- _Task to carry out_
Each line containing the word "More" needs to be copied.

(Records with scene code)
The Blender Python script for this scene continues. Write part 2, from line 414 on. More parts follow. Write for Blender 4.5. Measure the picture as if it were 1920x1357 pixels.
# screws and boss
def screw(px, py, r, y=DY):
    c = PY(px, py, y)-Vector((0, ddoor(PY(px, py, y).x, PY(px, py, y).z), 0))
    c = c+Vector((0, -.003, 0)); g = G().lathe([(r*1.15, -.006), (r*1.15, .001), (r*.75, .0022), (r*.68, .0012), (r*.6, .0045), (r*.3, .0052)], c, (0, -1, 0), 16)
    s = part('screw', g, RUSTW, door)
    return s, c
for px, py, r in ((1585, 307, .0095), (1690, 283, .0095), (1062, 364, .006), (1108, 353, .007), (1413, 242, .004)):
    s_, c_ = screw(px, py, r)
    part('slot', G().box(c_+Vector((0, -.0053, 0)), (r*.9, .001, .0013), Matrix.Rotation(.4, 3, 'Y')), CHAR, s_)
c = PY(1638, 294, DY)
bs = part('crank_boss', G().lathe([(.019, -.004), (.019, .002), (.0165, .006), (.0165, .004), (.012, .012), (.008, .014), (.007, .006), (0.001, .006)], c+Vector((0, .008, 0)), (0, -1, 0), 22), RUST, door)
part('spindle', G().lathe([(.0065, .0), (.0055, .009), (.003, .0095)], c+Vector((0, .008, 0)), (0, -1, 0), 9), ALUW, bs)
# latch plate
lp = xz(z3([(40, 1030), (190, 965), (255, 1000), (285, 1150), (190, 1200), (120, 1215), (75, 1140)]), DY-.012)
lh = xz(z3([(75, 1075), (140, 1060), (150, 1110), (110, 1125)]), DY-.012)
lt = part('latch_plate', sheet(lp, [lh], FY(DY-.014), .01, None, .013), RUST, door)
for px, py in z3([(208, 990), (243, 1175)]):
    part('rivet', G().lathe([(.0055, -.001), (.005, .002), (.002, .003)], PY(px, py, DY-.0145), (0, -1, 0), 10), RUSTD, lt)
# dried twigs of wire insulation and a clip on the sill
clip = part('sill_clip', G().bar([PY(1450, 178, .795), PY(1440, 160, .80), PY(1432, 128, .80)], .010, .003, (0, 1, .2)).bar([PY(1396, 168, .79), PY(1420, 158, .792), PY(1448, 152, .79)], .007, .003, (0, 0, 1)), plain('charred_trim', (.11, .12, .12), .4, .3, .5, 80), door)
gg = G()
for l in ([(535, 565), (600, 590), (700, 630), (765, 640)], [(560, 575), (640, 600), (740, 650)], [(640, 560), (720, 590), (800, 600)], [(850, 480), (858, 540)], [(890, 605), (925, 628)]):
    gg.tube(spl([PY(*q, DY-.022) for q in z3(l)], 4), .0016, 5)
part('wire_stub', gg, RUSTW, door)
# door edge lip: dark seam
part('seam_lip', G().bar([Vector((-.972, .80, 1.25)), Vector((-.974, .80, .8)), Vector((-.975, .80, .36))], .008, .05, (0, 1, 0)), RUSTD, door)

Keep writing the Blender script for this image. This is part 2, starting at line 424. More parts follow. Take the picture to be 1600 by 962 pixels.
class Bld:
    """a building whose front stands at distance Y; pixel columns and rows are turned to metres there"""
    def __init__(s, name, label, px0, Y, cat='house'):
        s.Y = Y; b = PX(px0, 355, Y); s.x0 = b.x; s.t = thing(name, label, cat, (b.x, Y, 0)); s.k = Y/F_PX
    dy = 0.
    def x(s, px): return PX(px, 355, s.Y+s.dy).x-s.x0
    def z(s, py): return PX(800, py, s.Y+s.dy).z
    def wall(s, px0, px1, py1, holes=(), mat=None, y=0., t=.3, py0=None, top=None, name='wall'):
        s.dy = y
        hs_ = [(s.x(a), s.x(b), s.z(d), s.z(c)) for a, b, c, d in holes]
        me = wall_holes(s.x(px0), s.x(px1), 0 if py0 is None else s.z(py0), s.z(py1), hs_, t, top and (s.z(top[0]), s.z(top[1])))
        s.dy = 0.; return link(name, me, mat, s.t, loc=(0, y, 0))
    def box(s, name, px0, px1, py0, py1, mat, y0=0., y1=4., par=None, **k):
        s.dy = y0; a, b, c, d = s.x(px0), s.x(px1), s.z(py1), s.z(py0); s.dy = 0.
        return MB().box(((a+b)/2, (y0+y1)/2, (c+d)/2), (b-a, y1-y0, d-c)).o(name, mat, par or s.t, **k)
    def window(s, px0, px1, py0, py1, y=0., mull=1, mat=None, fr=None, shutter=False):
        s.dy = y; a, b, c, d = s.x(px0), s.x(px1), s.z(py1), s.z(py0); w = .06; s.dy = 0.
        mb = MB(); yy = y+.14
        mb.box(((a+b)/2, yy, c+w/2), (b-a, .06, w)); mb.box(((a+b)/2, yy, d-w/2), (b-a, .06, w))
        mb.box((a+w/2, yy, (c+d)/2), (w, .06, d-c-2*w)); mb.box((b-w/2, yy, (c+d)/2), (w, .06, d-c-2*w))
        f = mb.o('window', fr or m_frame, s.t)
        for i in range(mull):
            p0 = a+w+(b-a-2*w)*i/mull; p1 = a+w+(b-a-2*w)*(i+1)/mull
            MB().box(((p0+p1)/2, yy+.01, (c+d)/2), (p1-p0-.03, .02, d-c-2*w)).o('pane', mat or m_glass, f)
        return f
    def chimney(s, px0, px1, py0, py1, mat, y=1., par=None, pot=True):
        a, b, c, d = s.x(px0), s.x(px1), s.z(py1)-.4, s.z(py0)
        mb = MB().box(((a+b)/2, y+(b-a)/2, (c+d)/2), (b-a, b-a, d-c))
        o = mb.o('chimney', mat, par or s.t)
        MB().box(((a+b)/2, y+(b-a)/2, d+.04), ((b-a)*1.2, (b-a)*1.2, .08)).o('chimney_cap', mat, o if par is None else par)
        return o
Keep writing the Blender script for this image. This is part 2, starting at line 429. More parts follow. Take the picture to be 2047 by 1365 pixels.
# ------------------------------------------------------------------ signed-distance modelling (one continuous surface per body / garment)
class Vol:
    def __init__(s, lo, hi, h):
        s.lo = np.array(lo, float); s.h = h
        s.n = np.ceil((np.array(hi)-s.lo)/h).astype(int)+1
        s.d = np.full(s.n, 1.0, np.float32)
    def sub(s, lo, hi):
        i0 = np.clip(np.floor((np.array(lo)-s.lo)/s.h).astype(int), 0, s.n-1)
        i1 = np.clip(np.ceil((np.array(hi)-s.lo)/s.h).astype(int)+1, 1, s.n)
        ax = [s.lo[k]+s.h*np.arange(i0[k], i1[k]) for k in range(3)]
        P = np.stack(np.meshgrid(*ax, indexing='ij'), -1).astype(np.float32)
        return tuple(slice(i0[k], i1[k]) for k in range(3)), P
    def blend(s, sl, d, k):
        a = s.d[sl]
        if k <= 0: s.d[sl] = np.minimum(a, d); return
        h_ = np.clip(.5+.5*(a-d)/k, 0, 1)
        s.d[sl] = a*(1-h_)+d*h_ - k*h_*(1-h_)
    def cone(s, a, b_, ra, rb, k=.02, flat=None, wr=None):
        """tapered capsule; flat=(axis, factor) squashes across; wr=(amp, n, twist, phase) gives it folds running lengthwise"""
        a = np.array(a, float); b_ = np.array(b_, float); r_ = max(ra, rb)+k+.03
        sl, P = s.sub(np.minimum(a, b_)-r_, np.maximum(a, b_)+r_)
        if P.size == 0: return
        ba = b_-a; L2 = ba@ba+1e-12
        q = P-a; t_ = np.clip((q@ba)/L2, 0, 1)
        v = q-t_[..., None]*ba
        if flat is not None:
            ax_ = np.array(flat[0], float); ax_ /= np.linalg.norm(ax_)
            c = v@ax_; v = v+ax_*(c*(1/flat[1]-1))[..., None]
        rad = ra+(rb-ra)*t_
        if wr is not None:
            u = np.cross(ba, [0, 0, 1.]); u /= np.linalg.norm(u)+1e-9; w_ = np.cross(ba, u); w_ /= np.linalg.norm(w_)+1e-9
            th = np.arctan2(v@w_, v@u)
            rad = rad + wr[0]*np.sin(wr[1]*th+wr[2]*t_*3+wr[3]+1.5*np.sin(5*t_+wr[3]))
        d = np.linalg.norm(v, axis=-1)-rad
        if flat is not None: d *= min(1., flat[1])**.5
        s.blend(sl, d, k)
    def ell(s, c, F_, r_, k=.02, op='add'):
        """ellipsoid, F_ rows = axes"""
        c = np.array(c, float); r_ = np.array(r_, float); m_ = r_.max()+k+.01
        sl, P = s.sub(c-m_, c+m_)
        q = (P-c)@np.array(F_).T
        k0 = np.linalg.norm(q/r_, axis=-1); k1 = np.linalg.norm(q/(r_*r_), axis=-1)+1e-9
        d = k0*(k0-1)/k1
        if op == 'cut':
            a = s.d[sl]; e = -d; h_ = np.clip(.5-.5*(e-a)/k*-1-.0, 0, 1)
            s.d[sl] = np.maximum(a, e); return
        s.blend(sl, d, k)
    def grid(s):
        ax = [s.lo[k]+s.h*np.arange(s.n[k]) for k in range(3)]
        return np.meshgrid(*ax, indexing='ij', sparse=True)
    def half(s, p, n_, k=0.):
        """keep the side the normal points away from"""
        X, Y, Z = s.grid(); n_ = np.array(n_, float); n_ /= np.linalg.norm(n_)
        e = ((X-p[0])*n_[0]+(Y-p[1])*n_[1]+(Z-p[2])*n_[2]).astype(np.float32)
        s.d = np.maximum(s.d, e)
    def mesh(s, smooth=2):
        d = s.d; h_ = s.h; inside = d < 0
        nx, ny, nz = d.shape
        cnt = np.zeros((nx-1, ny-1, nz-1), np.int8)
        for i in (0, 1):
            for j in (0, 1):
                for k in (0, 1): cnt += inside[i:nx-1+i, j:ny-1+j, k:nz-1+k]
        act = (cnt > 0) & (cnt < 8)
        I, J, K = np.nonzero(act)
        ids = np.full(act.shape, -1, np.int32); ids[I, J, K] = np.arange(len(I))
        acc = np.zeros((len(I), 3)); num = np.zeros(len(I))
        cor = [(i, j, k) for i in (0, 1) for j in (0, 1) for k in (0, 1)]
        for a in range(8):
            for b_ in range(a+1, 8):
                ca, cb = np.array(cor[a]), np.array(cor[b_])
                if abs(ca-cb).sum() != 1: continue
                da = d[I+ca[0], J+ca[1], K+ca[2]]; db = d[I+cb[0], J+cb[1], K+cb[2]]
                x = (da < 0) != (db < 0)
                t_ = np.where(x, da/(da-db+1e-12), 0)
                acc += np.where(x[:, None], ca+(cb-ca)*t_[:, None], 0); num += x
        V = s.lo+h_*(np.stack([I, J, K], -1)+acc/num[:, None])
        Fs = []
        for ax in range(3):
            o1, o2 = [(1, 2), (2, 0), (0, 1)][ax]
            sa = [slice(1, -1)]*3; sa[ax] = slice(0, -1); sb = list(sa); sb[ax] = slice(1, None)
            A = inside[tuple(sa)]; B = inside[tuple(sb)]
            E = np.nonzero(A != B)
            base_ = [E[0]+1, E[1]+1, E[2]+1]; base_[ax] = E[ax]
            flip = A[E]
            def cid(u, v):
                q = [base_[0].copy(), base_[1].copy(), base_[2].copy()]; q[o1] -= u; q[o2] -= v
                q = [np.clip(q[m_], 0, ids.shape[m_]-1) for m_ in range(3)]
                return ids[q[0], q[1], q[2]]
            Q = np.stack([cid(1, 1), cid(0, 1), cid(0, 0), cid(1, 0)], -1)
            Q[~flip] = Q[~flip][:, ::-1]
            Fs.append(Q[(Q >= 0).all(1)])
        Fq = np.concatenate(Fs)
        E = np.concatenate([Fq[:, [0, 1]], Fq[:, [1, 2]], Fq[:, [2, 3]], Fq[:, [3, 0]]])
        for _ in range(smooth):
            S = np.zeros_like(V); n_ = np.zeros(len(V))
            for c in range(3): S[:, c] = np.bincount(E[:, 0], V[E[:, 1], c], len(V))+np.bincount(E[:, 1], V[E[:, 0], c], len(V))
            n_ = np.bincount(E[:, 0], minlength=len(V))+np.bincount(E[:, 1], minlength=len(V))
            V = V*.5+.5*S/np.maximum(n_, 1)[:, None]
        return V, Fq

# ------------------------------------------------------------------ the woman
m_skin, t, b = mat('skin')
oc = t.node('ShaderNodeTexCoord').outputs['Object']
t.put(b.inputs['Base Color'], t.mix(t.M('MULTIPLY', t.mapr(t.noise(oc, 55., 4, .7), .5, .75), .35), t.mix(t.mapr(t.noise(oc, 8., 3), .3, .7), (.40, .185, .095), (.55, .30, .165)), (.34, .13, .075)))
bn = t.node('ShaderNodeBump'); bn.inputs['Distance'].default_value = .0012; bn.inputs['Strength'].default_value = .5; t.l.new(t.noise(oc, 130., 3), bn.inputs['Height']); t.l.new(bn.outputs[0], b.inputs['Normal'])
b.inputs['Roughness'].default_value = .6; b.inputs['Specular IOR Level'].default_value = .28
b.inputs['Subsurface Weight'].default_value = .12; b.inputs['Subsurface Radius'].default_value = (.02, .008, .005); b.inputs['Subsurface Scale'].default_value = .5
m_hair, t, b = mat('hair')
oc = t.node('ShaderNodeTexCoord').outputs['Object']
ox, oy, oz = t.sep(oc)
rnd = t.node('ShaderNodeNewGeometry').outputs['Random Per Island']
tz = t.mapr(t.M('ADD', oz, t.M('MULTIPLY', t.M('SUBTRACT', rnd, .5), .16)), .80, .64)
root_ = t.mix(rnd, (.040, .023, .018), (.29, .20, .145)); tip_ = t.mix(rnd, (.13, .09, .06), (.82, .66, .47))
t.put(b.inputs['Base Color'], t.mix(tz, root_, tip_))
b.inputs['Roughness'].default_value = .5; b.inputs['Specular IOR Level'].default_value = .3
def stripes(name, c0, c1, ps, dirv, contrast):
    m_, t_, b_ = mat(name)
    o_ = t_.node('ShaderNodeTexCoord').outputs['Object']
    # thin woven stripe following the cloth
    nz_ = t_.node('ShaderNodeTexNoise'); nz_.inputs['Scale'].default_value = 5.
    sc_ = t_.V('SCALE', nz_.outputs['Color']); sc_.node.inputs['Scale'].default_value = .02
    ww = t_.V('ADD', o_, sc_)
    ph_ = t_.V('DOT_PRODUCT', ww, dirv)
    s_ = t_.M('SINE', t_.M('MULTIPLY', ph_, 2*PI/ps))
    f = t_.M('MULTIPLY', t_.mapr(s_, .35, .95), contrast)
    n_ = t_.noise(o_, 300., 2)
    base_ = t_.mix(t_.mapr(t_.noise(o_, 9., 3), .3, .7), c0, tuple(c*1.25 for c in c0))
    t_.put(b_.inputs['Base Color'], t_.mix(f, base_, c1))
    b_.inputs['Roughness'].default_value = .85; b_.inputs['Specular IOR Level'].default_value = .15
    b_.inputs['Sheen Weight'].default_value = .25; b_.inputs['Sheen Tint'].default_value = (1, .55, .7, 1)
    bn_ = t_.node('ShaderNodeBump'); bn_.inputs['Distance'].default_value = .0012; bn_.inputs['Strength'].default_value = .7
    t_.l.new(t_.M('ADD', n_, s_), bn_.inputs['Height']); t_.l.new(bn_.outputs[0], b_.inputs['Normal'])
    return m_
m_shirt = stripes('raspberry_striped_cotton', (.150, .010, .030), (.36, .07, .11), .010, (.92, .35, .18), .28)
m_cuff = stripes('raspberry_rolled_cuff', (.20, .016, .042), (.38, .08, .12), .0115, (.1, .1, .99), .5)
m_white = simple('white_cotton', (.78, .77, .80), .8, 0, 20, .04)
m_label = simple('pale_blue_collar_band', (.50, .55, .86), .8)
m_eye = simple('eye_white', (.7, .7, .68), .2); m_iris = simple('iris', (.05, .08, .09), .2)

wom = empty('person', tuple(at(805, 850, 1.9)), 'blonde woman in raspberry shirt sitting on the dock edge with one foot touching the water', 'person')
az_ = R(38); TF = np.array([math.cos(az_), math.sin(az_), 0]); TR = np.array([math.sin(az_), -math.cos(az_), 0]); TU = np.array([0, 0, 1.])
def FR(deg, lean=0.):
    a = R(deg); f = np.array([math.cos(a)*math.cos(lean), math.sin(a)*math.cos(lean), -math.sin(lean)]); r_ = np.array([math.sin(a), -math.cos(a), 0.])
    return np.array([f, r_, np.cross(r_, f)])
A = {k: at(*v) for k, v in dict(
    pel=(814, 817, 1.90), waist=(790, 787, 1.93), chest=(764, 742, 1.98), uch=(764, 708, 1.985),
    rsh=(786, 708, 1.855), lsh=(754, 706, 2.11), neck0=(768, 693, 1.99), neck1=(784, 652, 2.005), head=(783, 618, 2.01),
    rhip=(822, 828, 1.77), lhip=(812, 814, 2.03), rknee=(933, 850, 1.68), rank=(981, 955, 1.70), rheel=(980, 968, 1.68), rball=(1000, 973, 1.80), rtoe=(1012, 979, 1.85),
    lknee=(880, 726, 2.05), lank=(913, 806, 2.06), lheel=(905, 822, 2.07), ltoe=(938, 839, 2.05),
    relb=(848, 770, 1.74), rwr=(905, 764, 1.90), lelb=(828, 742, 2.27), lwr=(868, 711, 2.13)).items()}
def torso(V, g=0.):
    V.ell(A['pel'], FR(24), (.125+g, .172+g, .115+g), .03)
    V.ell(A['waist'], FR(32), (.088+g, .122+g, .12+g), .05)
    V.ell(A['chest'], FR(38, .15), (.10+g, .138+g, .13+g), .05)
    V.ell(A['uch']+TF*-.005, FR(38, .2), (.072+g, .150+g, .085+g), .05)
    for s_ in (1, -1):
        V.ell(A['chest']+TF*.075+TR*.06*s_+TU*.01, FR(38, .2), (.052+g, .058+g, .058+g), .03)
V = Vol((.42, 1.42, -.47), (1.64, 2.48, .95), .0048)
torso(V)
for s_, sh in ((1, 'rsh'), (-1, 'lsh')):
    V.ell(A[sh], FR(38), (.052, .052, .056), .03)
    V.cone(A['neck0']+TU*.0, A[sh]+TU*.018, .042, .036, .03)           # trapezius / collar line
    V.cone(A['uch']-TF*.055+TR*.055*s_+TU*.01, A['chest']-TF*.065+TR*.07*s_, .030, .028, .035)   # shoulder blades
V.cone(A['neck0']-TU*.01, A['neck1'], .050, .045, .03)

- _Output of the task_
The Blender Python script for this scene continues. Write part 2, from line 414 on. More parts follow. Write for Blender 4.5. Measure the picture as if it were 1920x1357 pixels.
Keep writing the Blender script for this image. This is part 2, starting at line 424. More parts follow. Take the picture to be 1600 by 962 pixels.
Keep writing the Blender script for this image. This is part 2, starting at line 429. More parts follow. Take the picture to be 2047 by 1365 pixels.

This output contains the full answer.